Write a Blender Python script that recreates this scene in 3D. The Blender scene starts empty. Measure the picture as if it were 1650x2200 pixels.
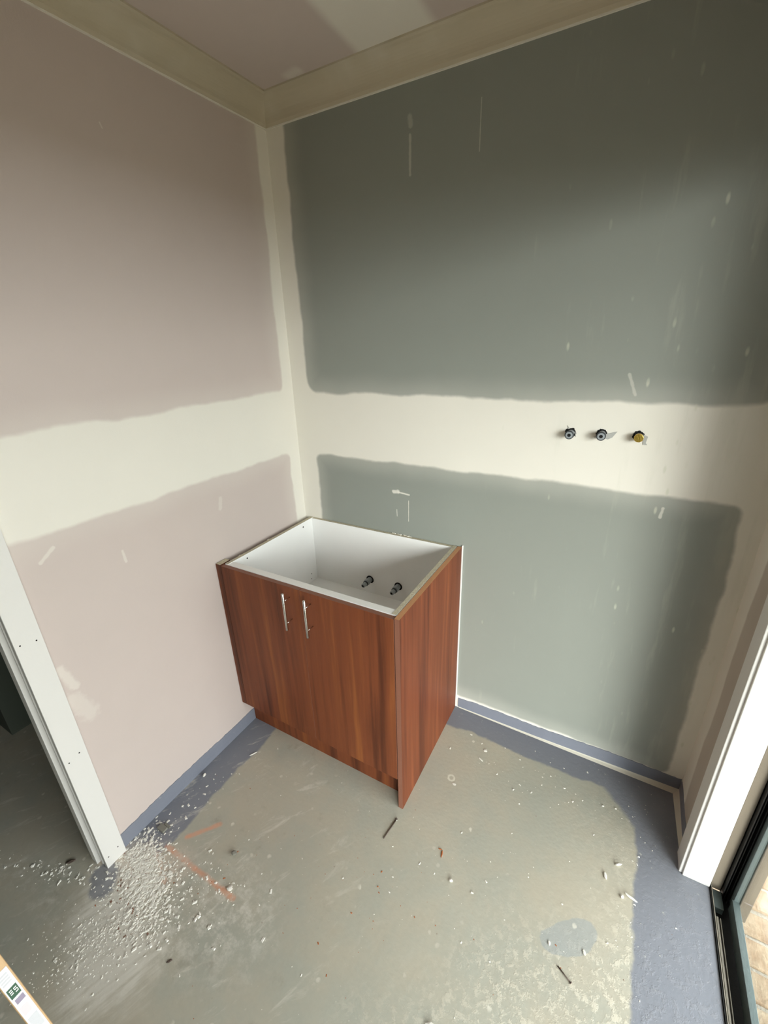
import bpy, bmesh, math, random
from mathutils import Vector, Matrix
R = random.Random(7)
scene = bpy.context.scene

# ------------------------------------------------------------------ camera
cam_d = bpy.data.cameras.new('camera'); cam = bpy.data.objects.new('camera', cam_d)
scene.collection.objects.link(cam); scene.camera = cam
yaw, pit, rol, fpx = .522, -.379, -.031, 925.0
F = Vector((-math.sin(yaw)*math.cos(pit), math.cos(yaw)*math.cos(pit), math.sin(pit)))
Rt = Vector((math.cos(yaw), math.sin(yaw), 0)); U = Rt.cross(F)
rx = math.cos(rol)*Rt + math.sin(rol)*U; uy = -math.sin(rol)*Rt + math.cos(rol)*U
m = Matrix((rx, uy, -F)).transposed().to_4x4(); m.translation = Vector((1.351, -1.555, 1.677))
cam.matrix_world = m
cam_d.sensor_fit = 'HORIZONTAL'; cam_d.sensor_width = 36; cam_d.lens = 36*fpx/1650
cam_d.clip_start = .02

# ------------------------------------------------------------------ light: overcast daylight through the glazed door
SKY = 8.6
w = bpy.data.worlds.new('world'); scene.world = w; w.use_nodes = True
wn = w.node_tree.nodes; bg = wn['Background']
bg.inputs[0].default_value = (.97, .97, 1.0, 1); bg.inputs[1].default_value = SKY
scene.view_settings.view_transform = 'Standard'; scene.view_settings.look = 'None'
scene.view_settings.gamma = 1; scene.view_settings.use_curve_mapping = False
scene.view_settings.exposure = 0.0
scene.cycles.max_bounces = 12; scene.cycles.diffuse_bounces = 8
scene.cycles.transparent_max_bounces = 12

# low, veiled sun: a wide soft disc shining in under the added eave
sl = bpy.data.lights.new('veiled_sun', 'SUN'); sl.energy = 3.4; sl.angle = math.radians(24); sl.color = (1.0, .985, .97)
so = bpy.data.objects.new('veiled_sun', sl); scene.collection.objects.link(so)
az, el = math.radians(37), math.radians(12.5)  # azimuth measured from -y towards +x
sdir = Vector((math.sin(az)*math.cos(el), -math.cos(az)*math.cos(el), math.sin(el)))
so.rotation_euler = sdir.to_track_quat('Z', 'Y').to_euler(); so.location = (4, -4, 2)
# the door opening guides the sampling of the sky (a portal gives no light of its own)
pl = bpy.data.lights.new('door_portal', 'AREA'); pl.shape = 'RECTANGLE'; pl.size = 2.1; pl.size_y = 1.9; pl.cycles.is_portal = True
po = bpy.data.objects.new('door_portal', pl); scene.collection.objects.link(po)
po.location = (1.97, -1.28, 1.03); po.rotation_euler = (0, math.radians(90), 0)

# ------------------------------------------------------------------ node maths
class N:
    def __init__(s, nt, sock): s.nt, s.s = nt, sock
    def _m(s, op, *a):
        n = s.nt.nodes.new('ShaderNodeMath'); n.operation = op
        for i, v in enumerate((s,)+a):
            if isinstance(v, N): s.nt.links.new(v.s, n.inputs[i])
            else: n.inputs[i].default_value = v
        return N(s.nt, n.outputs[0])
    def __add__(s, o): return s._m('ADD', o)
    __radd__ = __add__
    def __sub__(s, o): return s._m('SUBTRACT', o)
    def __rsub__(s, o): return (s*-1.0)+o
    def __mul__(s, o): return s._m('MULTIPLY', o)
    __rmul__ = __mul__
    def __truediv__(s, o): return s._m('DIVIDE', o)
    def mx(s, o): return s._m('MAXIMUM', o)
    def mn(s, o): return s._m('MINIMUM', o)
    def ab(s): return s._m('ABSOLUTE')
    def sq(s): return s._m('SQRT')
    def pw(s, o): return s._m('POWER', o)
    def st(s, a, b):                       # smoothstep from a to b (may descend)
        n = s.nt.nodes.new('ShaderNodeMapRange'); n.interpolation_type = 'SMOOTHSTEP'
        s.nt.links.new(s.s, n.inputs[0])
        if a < b: n.inputs[1].default_value, n.inputs[2].default_value = a, b; n.inputs[3].default_value, n.inputs[4].default_value = 0, 1
        else: n.inputs[1].default_value, n.inputs[2].default_value = b, a; n.inputs[3].default_value, n.inputs[4].default_value = 1, 0
        return N(s.nt, n.outputs[0])

class Mat:
    def __init__(s, name, coord='pos'):
        s.m = bpy.data.materials.new(name); s.m.use_nodes = True; s.nt = s.m.node_tree
        s.b = s.nt.nodes['Principled BSDF']
        if coord == 'pos': src = s.nt.nodes.new('ShaderNodeNewGeometry').outputs['Position']
        else: src = s.nt.nodes.new('ShaderNodeTexCoord').outputs['Object']
        s.src = src
        sp = s.nt.nodes.new('ShaderNodeSeparateXYZ'); s.nt.links.new(src, sp.inputs[0])
        s.x, s.y, s.z = (N(s.nt, sp.outputs[i]) for i in range(3))
    def vec(s, x, y, z):
        n = s.nt.nodes.new('ShaderNodeCombineXYZ')
        for i, v in enumerate((x, y, z)):
            if isinstance(v, N): s.nt.links.new(v.s, n.inputs[i])
            else: n.inputs[i].default_value = v
        return n.outputs[0]
    def noise(s, scale, detail=3, vec=None, rough=.55, dist=0):   # centred on 0
        n = s.nt.nodes.new('ShaderNodeTexNoise'); n.inputs['Scale'].default_value = scale
        n.inputs['Detail'].default_value = detail; n.inputs['Roughness'].default_value = rough
        n.inputs['Distortion'].default_value = dist
        s.nt.links.new(vec or s.src, n.inputs['Vector'])
        return N(s.nt, n.outputs[0]) - .5
    def voro(s, scale, vec=None):
        n = s.nt.nodes.new('ShaderNodeTexVoronoi'); n.inputs['Scale'].default_value = scale
        s.nt.links.new(vec or s.src, n.inputs['Vector']); return N(s.nt, n.outputs['Distance']), n
    def rand(s):
        n = s.nt.nodes.new('ShaderNodeObjectInfo'); return N(s.nt, n.outputs['Random'])
    def col(s, c):
        n = s.nt.nodes.new('ShaderNodeRGB'); n.outputs[0].default_value = (*lin(c), 1); return n.outputs[0]
    def mix(s, f, a, b):
        n = s.nt.nodes.new('ShaderNodeMix'); n.data_type = 'RGBA'
        if isinstance(f, N): s.nt.links.new(f.s, n.inputs[0])
        else: n.inputs[0].default_value = f
        for k, v in ((6, a), (7, b)): s.nt.links.new(v if not isinstance(v, tuple) else s.col(v), n.inputs[k])
        return n.outputs[2]
    def mul(s, c, f):                      # colour times scalar
        n = s.nt.nodes.new('ShaderNodeVectorMath'); n.operation = 'SCALE'
        s.nt.links.new(c if not isinstance(c, tuple) else s.col(c), n.inputs[0]); s.nt.links.new(f.s, n.inputs['Scale'])
        return n.outputs[0]
    def out(s, color, rough=.7, metal=0, bump=None, bd=.002, spec=.5):
        if isinstance(color, tuple): s.b.inputs['Base Color'].default_value = (*lin(color), 1)
        else: s.nt.links.new(color, s.b.inputs['Base Color'])
        if isinstance(rough, N): s.nt.links.new(rough.s, s.b.inputs['Roughness'])
        else: s.b.inputs['Roughness'].default_value = rough
        s.b.inputs['Metallic'].default_value = metal; s.b.inputs['Specular IOR Level'].default_value = spec
        if bump is not None:
            n = s.nt.nodes.new('ShaderNodeBump'); n.inputs['Distance'].default_value = bd; n.inputs['Strength'].default_value = 1
            s.nt.links.new(bump.s, n.inputs['Height']); s.nt.links.new(n.outputs[0], s.b.inputs['Normal'])
        return s.m
def lin(c): return tuple((v/255/12.92 if v/255 <= .04045 else ((v/255+.055)/1.055)**2.4) for v in c)
def box_sd(u, v, u0, u1, v0, v1, r):       # signed distance to a rounded rectangle
    dx = ((u-(u0+u1)/2).ab()-((u1-u0)/2-r)).mx(0.0); dy = ((v-(v0+v1)/2).ab()-((v1-v0)/2-r)).mx(0.0)
    ix = ((u-(u0+u1)/2).ab()-((u1-u0)/2-r)); iy = ((v-(v0+v1)/2).ab()-((v1-v0)/2-r))
    return (dx*dx+dy*dy).sq() + ix.mx(iy).mn(0.0) - r
def seg_sd(u, v, a, b):
    ax, ay = a; bx, by = b; L = (bx-ax)**2+(by-ay)**2
    h = (((u-ax)*(bx-ax)+(v-ay)*(by-ay))/L).mx(0.0).mn(1.0)
    px = u-ax-h*(bx-ax); py = v-ay-h*(by-ay)
    return (px*px+py*py).sq()

# ------------------------------------------------------------------ palette
COMP = (233, 229, 219); GREEN = (145, 149, 142); PINK = (203, 190, 184); BLUE = (126, 130, 142)
PAPER = (196, 186, 164)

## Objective
Restate the material word for word from its first line through the line containing "scene.cycles.transparent_max_bounces = 12", both included; the pictures do not belong in it.

## Exercise answer
Write a Blender Python script that recreates this scene in 3D. The Blender scene starts empty. Measure the picture as if it were 1650x2200 pixels.
import bpy, bmesh, math, random
from mathutils import Vector, Matrix
R = random.Random(7)
scene = bpy.context.scene

# ------------------------------------------------------------------ camera
cam_d = bpy.data.cameras.new('camera'); cam = bpy.data.objects.new('camera', cam_d)
scene.collection.objects.link(cam); scene.camera = cam
yaw, pit, rol, fpx = .522, -.379, -.031, 925.0
F = Vector((-math.sin(yaw)*math.cos(pit), math.cos(yaw)*math.cos(pit), math.sin(pit)))
Rt = Vector((math.cos(yaw), math.sin(yaw), 0)); U = Rt.cross(F)
rx = math.cos(rol)*Rt + math.sin(rol)*U; uy = -math.sin(rol)*Rt + math.cos(rol)*U
m = Matrix((rx, uy, -F)).transposed().to_4x4(); m.translation = Vector((1.351, -1.555, 1.677))
cam.matrix_world = m
cam_d.sensor_fit = 'HORIZONTAL'; cam_d.sensor_width = 36; cam_d.lens = 36*fpx/1650
cam_d.clip_start = .02

# ------------------------------------------------------------------ light: overcast daylight through the glazed door
SKY = 8.6
w = bpy.data.worlds.new('world'); scene.world = w; w.use_nodes = True
wn = w.node_tree.nodes; bg = wn['Background']
bg.inputs[0].default_value = (.97, .97, 1.0, 1); bg.inputs[1].default_value = SKY
scene.view_settings.view_transform = 'Standard'; scene.view_settings.look = 'None'
scene.view_settings.gamma = 1; scene.view_settings.use_curve_mapping = False
scene.view_settings.exposure = 0.0
scene.cycles.max_bounces = 12; scene.cycles.diffuse_bounces = 8
scene.cycles.transparent_max_bounces = 12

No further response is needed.